The presiding officer of the meeting Robert Judge gave a warning three times to Brevis that she was “out of order” as she called out by name several board members, including Stephanie Armbruster.

After the third time during Brevis’ speech, Judge asked for her to be removed. 

Brevis said she was frustrated and shocked. “It was clearly a very subjective decision made by Robert Judge. It was clear that he and Stephanie Armbruster did not like my comments and possibly, I feel, maybe were threatened or scared by those comments. But that is still not a reason to violate somebody’s right to speak at a meeting.” 

News 10 also received the following statement:


In order for a democracy to work, the people and their representatives must be able to peaceably assemble to civilly discuss the issues at hand. And this is especially true when there is a meeting of a governmental body — from the U.S. Congress down to the smallest boards of the smallest village. For example, people who disrupt the civil debate in Congress, engage in personal ad-hominem attacks are asked to leave, and if they refuse the presiding Congressperson has the Congressional police arrest the offender and remove them. The taxpayers have a right to expect that their elected officials and the people they appoint to the necessary boards will be able to do their job. And the public has a right to expect that their opinions will have an opportunity to be heard at public hearings. They do not have a right to violate the terms of the agreement to speak and engage in derogatory personal attacks. People who violate the terms of the agreement they sign can expect to be removed, which is what happened. The Federal and state courts have consistently held that disrupters do not have a right to hijack a public meeting or to prevent civil debate. Mr. Judge was the presiding officer at the Library Board Meeting on January 09, and as such had the responsibility to maintain order so that the business of the community could take place. We desired everyone who wanted to speak to be given a fair opportunity to be heard. Within the framework of the meeting and the form that everyone who wishes to speak signs in agreement with the terms of that document, the person who had violated those terms was warned three times that she was out of order in violation to those terms as clearly stated and noted on the form signed by them. After the third time the person had violated the terms that she had agreed to by signing the document, she was asked to leave by the sheriff’s deputies. The people of this community have a right to expect that public meetings will be able to be held on their behalf in a civil manner. The presiders of these meetings have a duty to maintain order in these meetings so that the people’s work can be done, the people can be heard, and civil discourse can occur.

Robert L. Judge President, Lafayette Parish Library Board of Control

Brevis said this is not the first time Judge interrupted someone from speaking. In most cases, there is a little bit of discussion, and it is resolved; however, not the same case for Brevis. 

“I personally, at the meeting on Monday, did not feel like I should have to give up any part of my three minutes. Just because to be interrupted and questioned or told I couldn’t say something.” 

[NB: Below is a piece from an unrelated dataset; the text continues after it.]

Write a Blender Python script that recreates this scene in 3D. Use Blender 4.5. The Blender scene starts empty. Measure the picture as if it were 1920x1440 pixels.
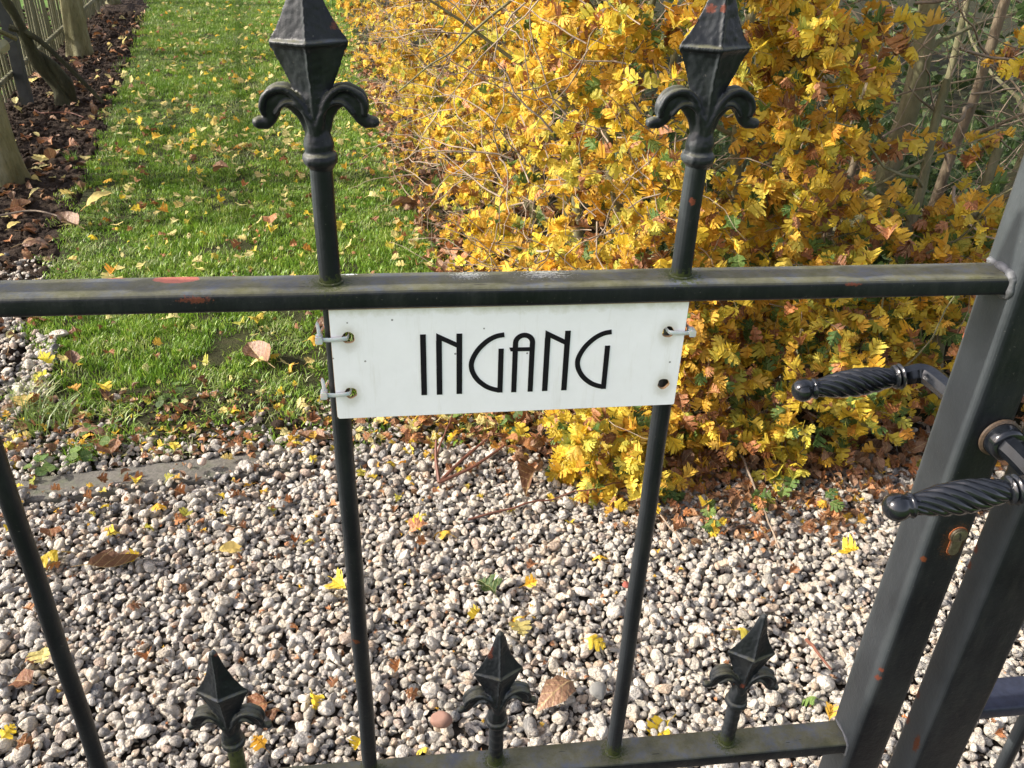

Moving forward, she said the only way matters could be helped about this issue is for more people to speak out. 

“An issue like this just doesn’t impact me and the opinions that I have, it could impact anybody and that’s kind of the larger point. We’re trying to make about all of these efforts to censor and restrict materials at the library,” she said.

She continued, “there’s a very small vocal minority that says these books aren’t acceptable, and we want them to put away or put behind a desk, but what they don’t realize is when you do that, it really opens it up to anybody challenging any material and deeming it, you know, offensive to them and if that continues to happen, what are we going to have left in the library that can actually just be out in the open?” 

News 10 reached out to the spokesperson, Valerie R. Ponseti of LPSO, to get more clarity on the process for hiring sheriff’s deputies and actions in the meeting. No comment was received.